リフォーム費用と言うのは意外と馬鹿にならなくて、おおまかな価格ですが、
・システムキッチンの買い替え: 80万円前後
・浴室のリフォーム: 80万円前後
・トイレのリフォーム: 30万円前後
・リビングのリフォーム: 50〜100万円
・ダイニングのリフォーム: 50万円前後
・寝室のリフォーム: 50〜100万円
・玄関のリフォーム: 50万円前後
など。
普通に丁寧に生活をしていれば、15〜20年に1回程度発生するかな、という程度です。
50年間住み続けると仮定すると、2度ほどリフォームをするという計算になります。
賃貸マンションだと、よほど変な使い方をしなければ、照明などの消耗品以外は、オーナー負担ということになっています。
したがって、賃貸だと入居者は共益費を含んだ管理費を払い続けるだけにとどまります。 - ■初期にかかる費用
- それでは家を購入する場合、借りる場合に最初に払う費用を検証してみましょう。
賃貸の場合
・敷金家賃2ヶ月
・礼金家賃1ヶ月
・仲介手数料家賃1ヶ月分
・前家賃1ヶ月分
・引越し費用が15万円
冒頭のモデルケースだと賃料(共益費込)16.1万円としましたので、管理費が2万円だとして、賃料14.1万円で計算します。
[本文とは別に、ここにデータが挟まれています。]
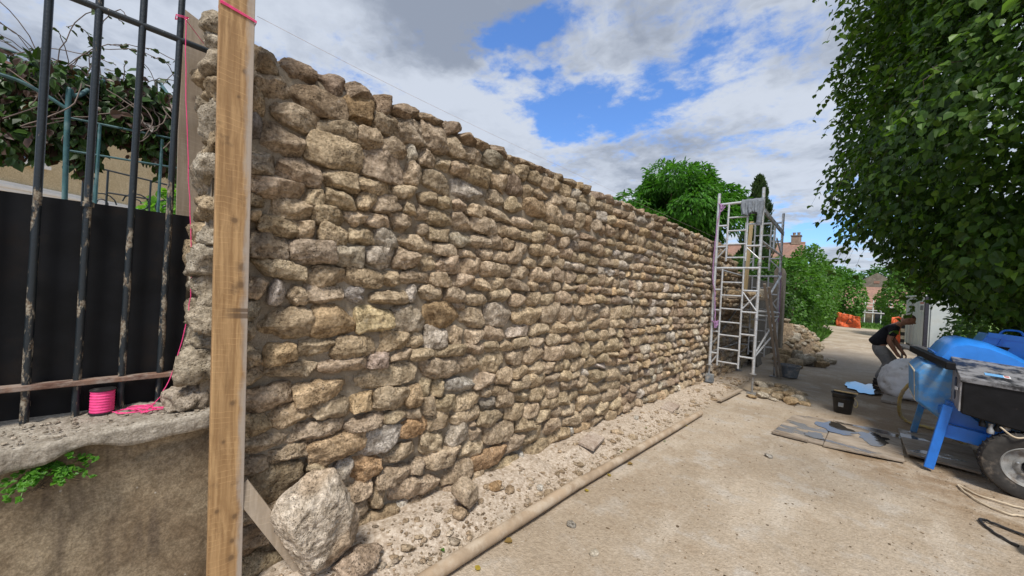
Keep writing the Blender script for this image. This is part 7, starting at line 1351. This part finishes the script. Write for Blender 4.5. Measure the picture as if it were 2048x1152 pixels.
# ridge runs along x; the near slope faces the lane side
Rg = [Vector((-12.5, 37.6, 6.6)), Vector((-3.95, 37.6, 6.6))]; Ev = [Vector((-12.5, 33.6, 3.5)), Vector((-3.95, 33.6, 3.5))]; Ev2 = [Vector((-12.5, 41.6, 3.5)), Vector((-3.95, 41.6, 3.5))]
roof = MB().add([Ev[0], Ev[1], Rg[1], Rg[0]] + [p - Vector((0, 0, .15)) for p in (Ev[0], Ev[1], Rg[1], Rg[0])], [(0, 1, 2, 3), (7, 6, 5, 4), (0, 4, 5, 1), (1, 5, 6, 2), (2, 6, 7, 3), (3, 7, 4, 0)])
roof.add([Ev2[0], Ev2[1], Rg[1], Rg[0]] + [p - Vector((0, 0, .15)) for p in (Ev2[0], Ev2[1], Rg[1], Rg[0])], [(3, 2, 1, 0), (4, 5, 6, 7), (0, 1, 5, 4), (1, 2, 6, 5), (3, 0, 4, 7)])
rfo = roof.build('roof', M['tiles'], th)
for k in range(26):
    t = k / 26; p = Ev[0].lerp(Rg[0], t); q = Ev[1].lerp(Rg[1], t); n_ = Vector((0, -.61, .79))
    MB().bar(p + n_ * .02, q + n_ * .02, .18, .045, up=n_).build('tile_course', M['tiles'], rfo)
MB().tube([Rg[0] + Vector((0, 0, .02)), Rg[1] + Vector((0, 0, .02))], .11, 8).build('ridge', M['tiles'], rfo, True)
MB().add([(-12.3, 34.2, 0), (-4.15, 34.2, 0), (-4.15, 41, 0), (-12.3, 41, 0), (-12.3, 34.2, 3.8), (-4.15, 34.2, 3.8), (-4.15, 41, 3.8), (-12.3, 41, 3.8), (-12.3, 37.6, 6.4), (-4.15, 37.6, 6.4)],
         [(0, 1, 5, 4), (2, 3, 7, 6), (1, 2, 6, 9, 5), (3, 0, 4, 8, 7), (4, 5, 9, 8), (6, 7, 8, 9)]).build('wall', M['cream_render'], th)
chn = MB().box((-4.55, 37.6, 6.85), (.62, .5, .7)).build('chimney', M['chimney'], th, bevel=.02); MB().box((-4.55, 37.6, 7.22), (.72, .6, .07)).build('chimney_cap', M['grey_render'], chn); 
for dx_ in (-.15, .15): MB().lathe((-4.55 + dx_, 37.6, 7.25), [(.09, 0), (.1, .2), (.12, .21), (.12, .25)], 12).build('chimney_pot', M['chimney'], chn, True)
fb_ = empty('far_building', (.5, 62, 0), 'far building under repair with brown roof and pale gable at the lane end', 'building')
MB().add([(-2.2, 63, 0), (3.2, 63, 0), (3.2, 70, 0), (-2.2, 70, 0), (-2.2, 63, 4.2), (3.2, 63, 4.2), (3.2, 70, 4.2), (-2.2, 70, 4.2), (.45, 63, 6.1), (.45, 70, 6.1)], [(0, 1, 5, 8, 4), (2, 3, 7, 9, 6), (1, 2, 6, 5), (3, 0, 4, 7), (4, 8, 9, 7), (8, 5, 6, 9)]).build('gable_wall', M['grey_render'], fb_)
MB().box((.45, 62.98, 4.95), (.5, .05, .3)).build('gable_window', M['tiles'], fb_)
MB().add([(-3.5, 58.2, 1.7), (5, 58.2, 1.7), (5, 62.9, 4.35), (-3.5, 62.9, 4.35), (-3.5, 58.2, 1.58), (5, 58.2, 1.58), (5, 62.9, 4.2), (-3.5, 62.9, 4.2)], [(0, 1, 2, 3), (7, 6, 5, 4), (0, 4, 5, 1), (1, 5, 6, 2), (2, 6, 7, 3), (3, 7, 4, 0)]).build('lean_to_roof', M['tiles'], fb_)
MB().box((.75, 60.6, .85), (8.3, 4.4, 1.7)).build('lower_wall', M['chimney'], fb_)
for x in (-1.3, .9, 2.6): 
    MB().box((x, 58.38, .75), (.9, .06, 1.3)).build('doorway', M['cabin_seal'], fb_)
fs_ = empty('far_scaffold', (.5, 57.5, 0), 'white scaffold rails in front of the far building', 'scaffold')
for x in (-.4, .25, .9, 1.6): MB().tube([(x, 57.6, 0), (x, 57.6, 2.9)], .04, 6).build('pole', M['sign_white'], fs_)
for z in (1.25, 1.5, 1.95, 2.3): MB().tube([(-.6, 57.6, z), (2.6, 57.6, z)], .03, 6).build('rail', M['sign_white'], fs_)
MB().box((.9, 57.8, 1.2), (3.2, .6, .06)).build('deck', M['grey_wood'], fs_)
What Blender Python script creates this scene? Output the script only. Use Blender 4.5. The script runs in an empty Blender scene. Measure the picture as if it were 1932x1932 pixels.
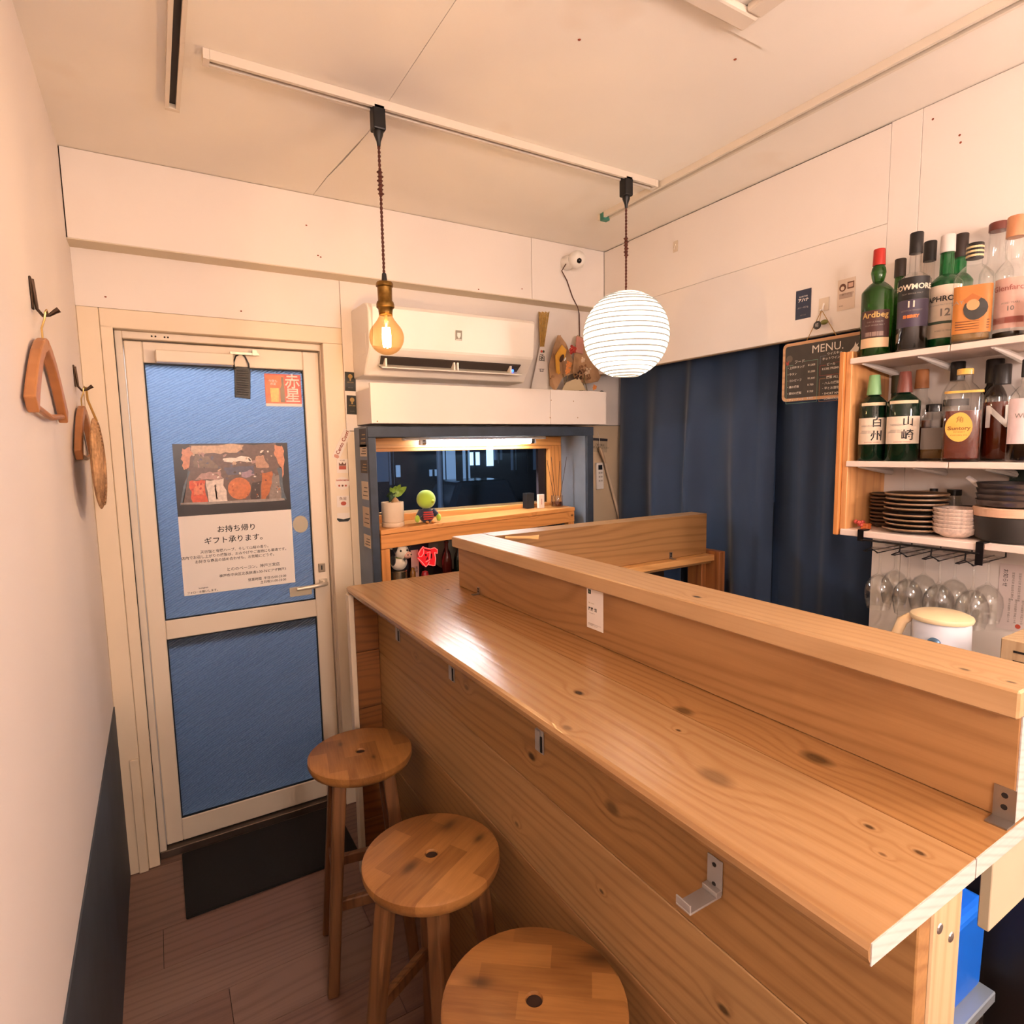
import bpy, bmesh, math, random
from mathutils import Vector, Matrix
random.seed(7)
PI = math.pi
S = bpy.context.scene
COL = S.collection

# ------------------------------------------------------------------ camera
CAM_H = 1.47
F_PX, YAW, PITCH, ROLL = 1119.1, math.radians(30.88), math.radians(-6.17), math.radians(-1.11)
fw = Vector((math.sin(YAW)*math.cos(PITCH), math.cos(YAW)*math.cos(PITCH), math.sin(PITCH)))
rt = Vector((math.cos(YAW), -math.sin(YAW), 0))
up = rt.cross(fw)
RT = rt*math.cos(ROLL) + up*math.sin(ROLL)
UP = -rt*math.sin(ROLL) + up*math.cos(ROLL)
cam_d = bpy.data.cameras.new('camera')
cam_d.sensor_width = 36; cam_d.lens = F_PX/1932*36; cam_d.clip_start = .02
cam = bpy.data.objects.new('camera', cam_d); COL.objects.link(cam)
cam.matrix_world = Matrix(((RT.x, UP.x, -fw.x, 0), (RT.y, UP.y, -fw.y, 0), (RT.z, UP.z, -fw.z, CAM_H), (0, 0, 0, 1)))
S.camera = cam

def at(u, v, x=None, y=None, z=None):
    """the point of the room on plane x=, y= or z= that the photograph shows at (u, v)"""
    d = RT*((u-966)/F_PX) + UP*(-(v-966)/F_PX) + fw
    if x is not None: k = x/d.x
    elif y is not None: k = y/d.y
    else: k = (z-CAM_H)/d.z
    p = d*k; p.z += CAM_H
    return p

# ------------------------------------------------------------------ world, exposure
W = bpy.data.worlds.new('night'); S.world = W; W.use_nodes = True
W.node_tree.nodes['Background'].inputs[0].default_value = (.010, .014, .024, 1)
W.node_tree.nodes['Background'].inputs[1].default_value = 1.0
S.view_settings.view_transform = 'Standard'; S.view_settings.look = 'None'
S.view_settings.gamma = 1; S.view_settings.use_curve_mapping = False
S.view_settings.exposure = 0.72
LANTERN, BULB, TUBE, REAR_FILL = 1.45, 440.0, 48.0, 47.0      # radiance of the lamps and the added rear fill globes (built below)
S.cycles.max_bounces = 8; S.cycles.diffuse_bounces = 4; S.cycles.glossy_bounces = 3
S.cycles.transmission_bounces = 8; S.cycles.transparent_max_bounces = 12
S.cycles.caustics_reflective = False; S.cycles.caustics_refractive = False
S.cycles.sample_clamp_indirect = 5
S.cycles.use_adaptive_sampling = True; S.cycles.adaptive_threshold = .10; S.cycles.adaptive_min_samples = 16

# ------------------------------------------------------------------ materials
def lin(h):
    if isinstance(h, str):
        c = [int(h[i:i+2], 16)/255 for i in (0, 2, 4)]
        return tuple(x/12.92 if x <= .04045 else ((x+.055)/1.055)**2.4 for x in c)+(1,)
    return tuple(h)+(1,) if len(h) == 3 else tuple(h)
MATS = {}
def new(name):
    m = bpy.data.materials.new(name); m.use_nodes = True
    nt = m.node_tree; b = nt.nodes['Principled BSDF']; MATS[name] = m
    return m, nt, b
def mat(name, col, rough=.5, metal=0, var=0.0, vscale=8, bump=0, bscale=60, emit=0, ecol=None, coat=0, sheen=0, trans=0, ior=1.45, spec=None, alpha=None):
    if name in MATS: return MATS[name]
    m, nt, b = new(name)
    c = lin(col)
    b.inputs['Base Color'].default_value = c; b.inputs['Roughness'].default_value = rough; b.inputs['Metallic'].default_value = metal
    b.inputs['IOR'].default_value = ior
    if coat: b.inputs['Coat Weight'].default_value = coat; b.inputs['Coat Roughness'].default_value = .08
    if sheen: b.inputs['Sheen Weight'].default_value = sheen
    if trans: b.inputs['Transmission Weight'].default_value = trans
    if spec is not None: b.inputs['Specular IOR Level'].default_value = spec
    if emit: b.inputs['Emission Color'].default_value = lin(ecol or col); b.inputs['Emission Strength'].default_value = emit
    if var or bump:
        tc = nt.nodes.new('ShaderNodeTexCoord')
    if var:
        n = nt.nodes.new('ShaderNodeTexNoise'); n.inputs['Scale'].default_value = vscale; n.inputs['Detail'].default_value = 2
        nt.links.new(tc.outputs['Object'], n.inputs['Vector'])
        r = nt.nodes.new('ShaderNodeValToRGB')
        r.color_ramp.elements[0].position = .3; r.color_ramp.elements[1].position = .7
        r.color_ramp.elements[0].color = tuple(x*(1-var) for x in c[:3])+(1,)
        r.color_ramp.elements[1].color = tuple(min(1, x*(1+var)) for x in c[:3])+(1,)
        nt.links.new(n.outputs['Fac'], r.inputs['Fac']); nt.links.new(r.outputs['Color'], b.inputs['Base Color'])
    if bump:
        n = nt.nodes.new('ShaderNodeTexNoise'); n.inputs['Scale'].default_value = bscale; n.inputs['Detail'].default_value = 2
        nt.links.new(tc.outputs['Object'], n.inputs['Vector'])
        bp = nt.nodes.new('ShaderNodeBump'); bp.inputs['Strength'].default_value = bump; bp.inputs['Distance'].default_value = .003
        nt.links.new(n.outputs['Fac'], bp.inputs['Height']); nt.links.new(bp.outputs['Normal'], b.inputs['Normal'])
    return m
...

14.1万円×(敷金2ヶ月+礼金1ヶ月+仲介手数料1ヶ月+前家賃1ヶ月)+引越し費用15万円
=85.5万円
一方でマンション購入の初期費用は、3,090万円のマンションで2,600万円の住宅ローンを組んだ場合、頭金の400万円以外に諸経費がかかります。
目安としてはマンション購入費の7%前後かかります。
具体的には、
金融機関等に支払う項目
・印紙税: 20万円(住宅ローンの金銭消費貸借契約に貼付する印紙)
・登録免許税: 約10万円(表示登記、所有権移転登記、抵当権設定登記など)
・司法書士報酬: 約10万円(登記手続きをした場合に司法書士に支払う)
・固定資産税: 約5万円(通常引渡し時に、日割り計算で支払います)
・融資手数料: 約3万円前後(金融機関によって融資金額の1%を徴収するケースも有り)
・保証料: 約50万円(金融機関によっては無料の場合もあります)
・火災保険料: 約20万円(保険内容は保険会社によります)
・地震保険料: 約3万円前後(保険内容は保険会社によります)
・団体生命保険: 通常は金利に含まれます
その他(やり方などによって金額は前後します)
・引越し代: 15万円
・インテリア、家具代: 50万円
・家電、諸経費: 30万円
合計216万円
では、持ったほうが得なのか、借りたほうが得なのか。
冒頭の条件で、買う場合と借りる場合の50年間の住居費を出したところ・・・
購入した場合は約6,500万円、賃貸の場合は、約9000万円かかります。
※購入は固定資産税、修繕積立金の増額負担、2回の専有部リフォームを考慮
※賃貸は1年に1%賃料が下落すると仮定し、2年に1度更新料負担
賃貸と購入は究極的な選択ですが、そのライフスタイルや総合的に特か損かを突き詰めていくと、最終的には購入するほうが賢明のようです。
若い時は賃貸でもいいですが、どこかのタイミングで買うかということを常に意識して、色々なマンションを定期的に検討することが良いでしょう。